— WORK TO DO —
In the listing below, find every line with the string "bare" and pull it out.

— RECORDS TO PROCESS —
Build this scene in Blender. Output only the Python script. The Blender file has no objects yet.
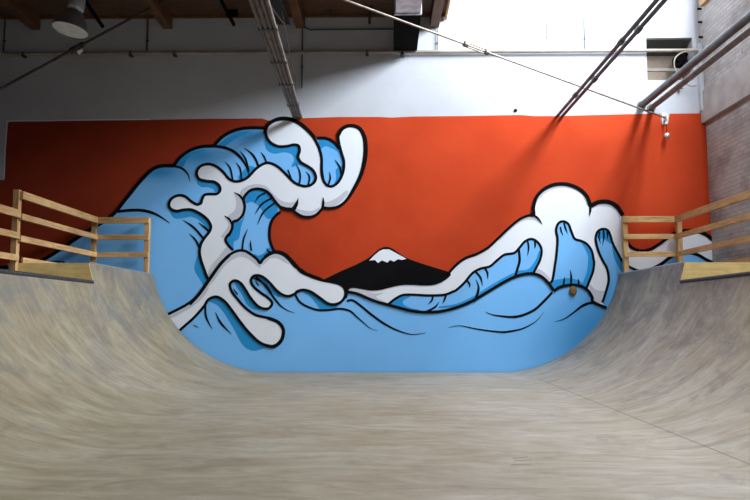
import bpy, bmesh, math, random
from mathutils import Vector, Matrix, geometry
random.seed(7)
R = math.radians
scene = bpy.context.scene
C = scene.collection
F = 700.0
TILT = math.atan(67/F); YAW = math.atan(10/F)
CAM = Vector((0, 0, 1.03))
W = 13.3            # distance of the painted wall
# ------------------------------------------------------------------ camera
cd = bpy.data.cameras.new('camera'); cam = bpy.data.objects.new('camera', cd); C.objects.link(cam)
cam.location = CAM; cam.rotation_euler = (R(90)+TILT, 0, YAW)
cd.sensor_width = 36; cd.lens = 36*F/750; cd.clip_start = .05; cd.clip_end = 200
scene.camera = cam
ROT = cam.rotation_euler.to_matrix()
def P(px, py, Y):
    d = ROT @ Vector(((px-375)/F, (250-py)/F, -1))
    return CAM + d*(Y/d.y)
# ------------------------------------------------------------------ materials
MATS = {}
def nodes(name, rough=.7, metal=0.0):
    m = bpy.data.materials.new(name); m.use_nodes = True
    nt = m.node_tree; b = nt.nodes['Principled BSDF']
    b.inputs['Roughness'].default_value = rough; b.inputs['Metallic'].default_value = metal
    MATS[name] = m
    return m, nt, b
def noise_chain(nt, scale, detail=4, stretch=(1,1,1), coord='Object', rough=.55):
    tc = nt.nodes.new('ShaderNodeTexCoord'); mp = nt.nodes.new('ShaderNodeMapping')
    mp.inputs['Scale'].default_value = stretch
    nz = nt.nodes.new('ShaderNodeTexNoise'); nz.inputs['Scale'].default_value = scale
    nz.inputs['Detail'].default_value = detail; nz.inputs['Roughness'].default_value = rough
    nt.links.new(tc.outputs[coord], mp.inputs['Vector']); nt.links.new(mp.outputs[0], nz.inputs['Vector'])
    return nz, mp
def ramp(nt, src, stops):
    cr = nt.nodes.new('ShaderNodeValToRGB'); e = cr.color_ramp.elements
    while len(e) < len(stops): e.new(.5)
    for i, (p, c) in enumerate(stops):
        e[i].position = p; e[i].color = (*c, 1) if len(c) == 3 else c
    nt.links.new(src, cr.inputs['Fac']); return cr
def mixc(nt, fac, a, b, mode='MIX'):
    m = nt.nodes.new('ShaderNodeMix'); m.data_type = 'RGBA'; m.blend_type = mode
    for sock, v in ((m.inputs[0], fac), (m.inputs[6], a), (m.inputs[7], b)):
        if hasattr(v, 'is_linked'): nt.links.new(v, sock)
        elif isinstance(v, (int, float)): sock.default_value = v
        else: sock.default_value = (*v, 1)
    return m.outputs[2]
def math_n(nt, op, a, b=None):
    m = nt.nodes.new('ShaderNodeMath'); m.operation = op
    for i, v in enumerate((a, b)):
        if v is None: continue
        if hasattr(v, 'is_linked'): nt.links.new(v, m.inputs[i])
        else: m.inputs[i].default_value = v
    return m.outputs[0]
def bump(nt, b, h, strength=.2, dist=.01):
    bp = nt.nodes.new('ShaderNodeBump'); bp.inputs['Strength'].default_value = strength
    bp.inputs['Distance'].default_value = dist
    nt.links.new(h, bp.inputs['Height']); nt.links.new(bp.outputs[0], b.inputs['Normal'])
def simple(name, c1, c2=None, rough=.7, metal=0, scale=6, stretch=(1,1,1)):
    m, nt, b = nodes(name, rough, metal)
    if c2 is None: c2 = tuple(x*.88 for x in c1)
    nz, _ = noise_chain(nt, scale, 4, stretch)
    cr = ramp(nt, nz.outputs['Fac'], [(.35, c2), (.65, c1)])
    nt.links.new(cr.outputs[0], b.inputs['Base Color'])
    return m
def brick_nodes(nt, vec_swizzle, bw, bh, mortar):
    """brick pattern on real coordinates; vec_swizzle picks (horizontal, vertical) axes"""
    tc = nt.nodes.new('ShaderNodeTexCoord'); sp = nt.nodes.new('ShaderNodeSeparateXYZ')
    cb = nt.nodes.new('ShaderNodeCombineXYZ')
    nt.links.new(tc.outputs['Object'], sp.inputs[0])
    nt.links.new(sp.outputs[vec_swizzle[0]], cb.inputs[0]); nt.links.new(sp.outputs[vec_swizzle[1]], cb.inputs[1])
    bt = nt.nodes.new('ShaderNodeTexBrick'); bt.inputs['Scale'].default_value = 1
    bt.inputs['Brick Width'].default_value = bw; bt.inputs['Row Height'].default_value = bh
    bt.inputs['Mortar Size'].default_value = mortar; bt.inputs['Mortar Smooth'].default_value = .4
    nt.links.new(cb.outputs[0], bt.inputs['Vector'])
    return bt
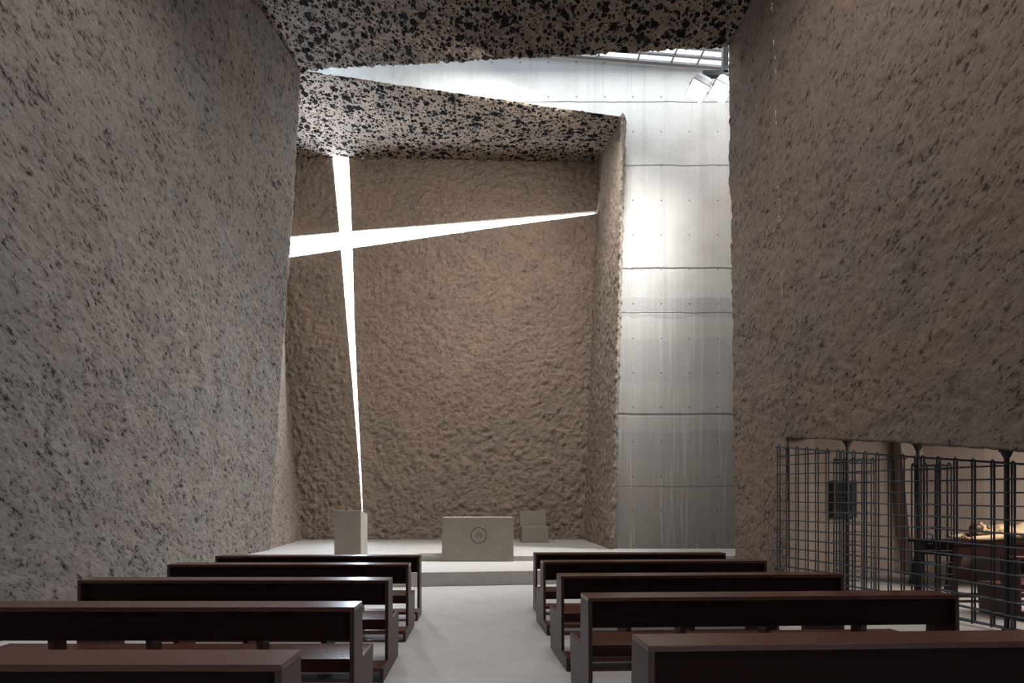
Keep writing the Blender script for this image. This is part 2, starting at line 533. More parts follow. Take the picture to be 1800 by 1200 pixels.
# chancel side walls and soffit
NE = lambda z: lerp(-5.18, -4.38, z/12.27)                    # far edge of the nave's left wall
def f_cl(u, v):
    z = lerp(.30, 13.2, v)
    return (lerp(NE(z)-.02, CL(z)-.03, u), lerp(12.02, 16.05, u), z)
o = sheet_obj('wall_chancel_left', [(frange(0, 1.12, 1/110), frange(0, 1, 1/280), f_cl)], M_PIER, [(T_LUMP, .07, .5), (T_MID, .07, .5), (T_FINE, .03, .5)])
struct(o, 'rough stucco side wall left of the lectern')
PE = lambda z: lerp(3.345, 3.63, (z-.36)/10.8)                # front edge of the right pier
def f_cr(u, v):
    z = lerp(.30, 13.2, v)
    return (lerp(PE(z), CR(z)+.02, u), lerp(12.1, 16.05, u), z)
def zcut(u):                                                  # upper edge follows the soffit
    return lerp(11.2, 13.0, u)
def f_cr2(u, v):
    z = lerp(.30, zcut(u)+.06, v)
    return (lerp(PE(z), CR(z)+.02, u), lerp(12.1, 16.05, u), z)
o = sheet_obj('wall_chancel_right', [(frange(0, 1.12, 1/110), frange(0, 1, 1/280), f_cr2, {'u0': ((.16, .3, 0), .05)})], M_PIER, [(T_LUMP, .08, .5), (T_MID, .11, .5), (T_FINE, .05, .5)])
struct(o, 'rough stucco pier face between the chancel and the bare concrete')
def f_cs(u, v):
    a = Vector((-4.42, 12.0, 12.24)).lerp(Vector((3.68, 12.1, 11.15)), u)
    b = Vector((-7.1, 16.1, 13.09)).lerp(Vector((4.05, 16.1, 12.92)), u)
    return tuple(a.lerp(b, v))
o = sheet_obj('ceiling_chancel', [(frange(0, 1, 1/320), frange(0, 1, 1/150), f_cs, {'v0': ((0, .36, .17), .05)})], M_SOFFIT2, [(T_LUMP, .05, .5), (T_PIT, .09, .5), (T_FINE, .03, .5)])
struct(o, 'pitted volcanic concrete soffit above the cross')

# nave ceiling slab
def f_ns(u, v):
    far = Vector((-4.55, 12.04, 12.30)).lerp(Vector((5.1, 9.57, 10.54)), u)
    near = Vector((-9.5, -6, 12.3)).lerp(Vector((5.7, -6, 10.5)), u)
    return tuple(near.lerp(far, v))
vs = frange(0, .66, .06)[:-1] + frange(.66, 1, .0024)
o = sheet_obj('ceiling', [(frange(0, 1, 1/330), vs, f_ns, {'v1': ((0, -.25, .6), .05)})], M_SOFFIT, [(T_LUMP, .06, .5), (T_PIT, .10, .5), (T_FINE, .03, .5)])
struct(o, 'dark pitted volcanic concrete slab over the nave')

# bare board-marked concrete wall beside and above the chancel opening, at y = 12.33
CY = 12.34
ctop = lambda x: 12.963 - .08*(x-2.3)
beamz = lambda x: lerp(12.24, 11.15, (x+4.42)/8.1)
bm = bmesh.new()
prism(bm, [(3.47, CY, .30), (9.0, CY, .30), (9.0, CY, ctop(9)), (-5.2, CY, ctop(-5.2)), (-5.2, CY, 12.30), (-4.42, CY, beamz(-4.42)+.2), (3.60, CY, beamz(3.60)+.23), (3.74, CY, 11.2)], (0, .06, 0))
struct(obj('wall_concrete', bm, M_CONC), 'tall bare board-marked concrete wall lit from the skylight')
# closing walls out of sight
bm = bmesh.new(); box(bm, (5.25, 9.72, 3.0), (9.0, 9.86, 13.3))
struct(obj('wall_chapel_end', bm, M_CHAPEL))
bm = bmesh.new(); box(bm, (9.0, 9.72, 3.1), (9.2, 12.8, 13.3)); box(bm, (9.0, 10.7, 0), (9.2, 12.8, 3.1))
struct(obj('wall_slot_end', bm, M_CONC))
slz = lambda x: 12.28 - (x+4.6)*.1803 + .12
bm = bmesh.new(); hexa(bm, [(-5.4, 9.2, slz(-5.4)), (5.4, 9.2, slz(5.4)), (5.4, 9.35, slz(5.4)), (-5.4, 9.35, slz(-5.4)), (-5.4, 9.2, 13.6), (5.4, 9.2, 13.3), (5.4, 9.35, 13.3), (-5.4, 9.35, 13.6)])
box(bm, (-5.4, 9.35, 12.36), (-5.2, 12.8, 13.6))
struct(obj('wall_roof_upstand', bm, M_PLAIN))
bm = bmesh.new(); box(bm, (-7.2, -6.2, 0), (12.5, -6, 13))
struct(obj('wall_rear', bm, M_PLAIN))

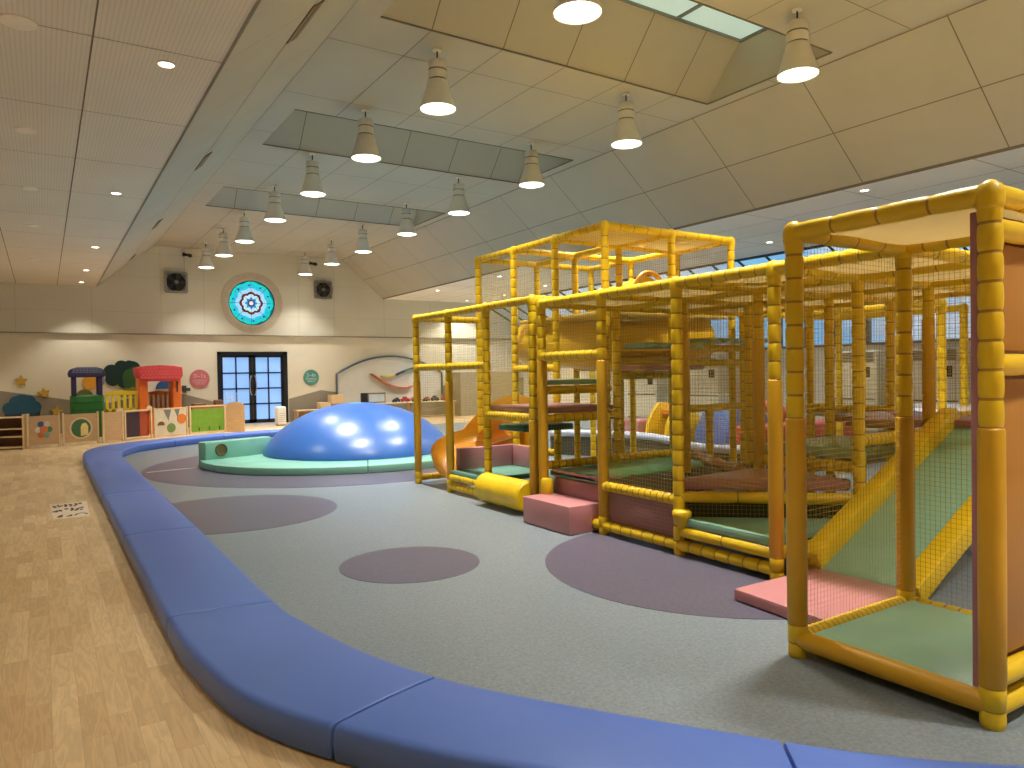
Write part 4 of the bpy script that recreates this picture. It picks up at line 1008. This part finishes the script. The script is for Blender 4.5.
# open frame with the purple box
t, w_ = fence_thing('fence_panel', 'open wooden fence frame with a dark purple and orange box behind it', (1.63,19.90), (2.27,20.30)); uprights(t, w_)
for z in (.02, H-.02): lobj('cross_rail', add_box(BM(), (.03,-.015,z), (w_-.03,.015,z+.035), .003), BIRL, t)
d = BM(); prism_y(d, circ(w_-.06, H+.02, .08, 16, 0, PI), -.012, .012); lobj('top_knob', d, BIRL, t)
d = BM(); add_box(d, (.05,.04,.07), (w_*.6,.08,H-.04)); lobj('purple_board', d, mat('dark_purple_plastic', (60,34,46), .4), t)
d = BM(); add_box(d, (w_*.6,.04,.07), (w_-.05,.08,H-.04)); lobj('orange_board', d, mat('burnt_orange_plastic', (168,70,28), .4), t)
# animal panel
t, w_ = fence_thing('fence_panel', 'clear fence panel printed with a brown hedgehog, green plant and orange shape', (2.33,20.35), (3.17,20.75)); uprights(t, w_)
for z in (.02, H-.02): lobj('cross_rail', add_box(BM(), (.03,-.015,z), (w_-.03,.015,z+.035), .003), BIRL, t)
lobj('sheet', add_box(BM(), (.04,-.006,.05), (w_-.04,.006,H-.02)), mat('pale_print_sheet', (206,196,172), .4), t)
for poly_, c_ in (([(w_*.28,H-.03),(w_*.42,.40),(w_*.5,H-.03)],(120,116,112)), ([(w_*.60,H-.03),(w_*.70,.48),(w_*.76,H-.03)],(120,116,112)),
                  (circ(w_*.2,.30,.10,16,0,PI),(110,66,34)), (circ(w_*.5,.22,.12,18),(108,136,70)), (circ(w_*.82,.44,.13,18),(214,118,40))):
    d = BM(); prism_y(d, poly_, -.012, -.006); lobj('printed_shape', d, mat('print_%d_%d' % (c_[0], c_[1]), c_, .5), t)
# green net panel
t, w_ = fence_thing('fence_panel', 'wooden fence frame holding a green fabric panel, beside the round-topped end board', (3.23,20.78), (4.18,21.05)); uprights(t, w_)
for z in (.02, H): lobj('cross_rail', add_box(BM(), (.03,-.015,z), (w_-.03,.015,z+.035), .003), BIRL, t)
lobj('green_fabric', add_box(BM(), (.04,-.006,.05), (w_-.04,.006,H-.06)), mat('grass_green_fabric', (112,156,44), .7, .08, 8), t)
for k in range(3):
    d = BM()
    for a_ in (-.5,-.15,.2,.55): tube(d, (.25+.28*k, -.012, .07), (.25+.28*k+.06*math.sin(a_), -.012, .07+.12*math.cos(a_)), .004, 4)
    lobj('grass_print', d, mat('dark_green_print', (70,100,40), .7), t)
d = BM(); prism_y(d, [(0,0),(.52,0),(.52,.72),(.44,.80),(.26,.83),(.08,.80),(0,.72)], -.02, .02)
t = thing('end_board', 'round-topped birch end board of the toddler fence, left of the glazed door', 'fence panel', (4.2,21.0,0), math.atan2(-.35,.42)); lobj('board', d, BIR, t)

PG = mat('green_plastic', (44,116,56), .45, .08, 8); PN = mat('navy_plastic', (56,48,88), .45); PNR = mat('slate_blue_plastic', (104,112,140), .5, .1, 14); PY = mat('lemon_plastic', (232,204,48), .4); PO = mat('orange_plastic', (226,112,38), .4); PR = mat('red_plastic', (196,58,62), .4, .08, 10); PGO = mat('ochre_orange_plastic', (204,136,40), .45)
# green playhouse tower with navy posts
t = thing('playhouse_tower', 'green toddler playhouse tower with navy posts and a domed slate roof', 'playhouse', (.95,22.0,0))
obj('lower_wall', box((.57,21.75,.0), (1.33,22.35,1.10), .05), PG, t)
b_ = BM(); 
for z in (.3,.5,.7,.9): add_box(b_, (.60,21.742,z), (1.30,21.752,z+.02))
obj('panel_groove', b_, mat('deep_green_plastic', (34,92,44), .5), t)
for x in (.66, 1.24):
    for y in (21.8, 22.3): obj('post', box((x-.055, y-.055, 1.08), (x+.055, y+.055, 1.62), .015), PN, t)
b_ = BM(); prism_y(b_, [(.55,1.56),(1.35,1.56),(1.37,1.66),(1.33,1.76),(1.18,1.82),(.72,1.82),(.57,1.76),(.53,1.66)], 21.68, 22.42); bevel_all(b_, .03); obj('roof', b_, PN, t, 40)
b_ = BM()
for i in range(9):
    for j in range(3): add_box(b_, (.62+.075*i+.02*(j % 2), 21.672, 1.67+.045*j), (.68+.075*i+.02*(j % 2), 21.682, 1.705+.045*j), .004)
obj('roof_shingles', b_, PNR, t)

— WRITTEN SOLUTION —
struct(o, 'rough stucco pier face between the chancel and the bare concrete')
# bare board-marked concrete wall beside and above the chancel opening, at y = 12.33
struct(obj('wall_concrete', bm, M_CONC), 'tall bare board-marked concrete wall lit from the skylight')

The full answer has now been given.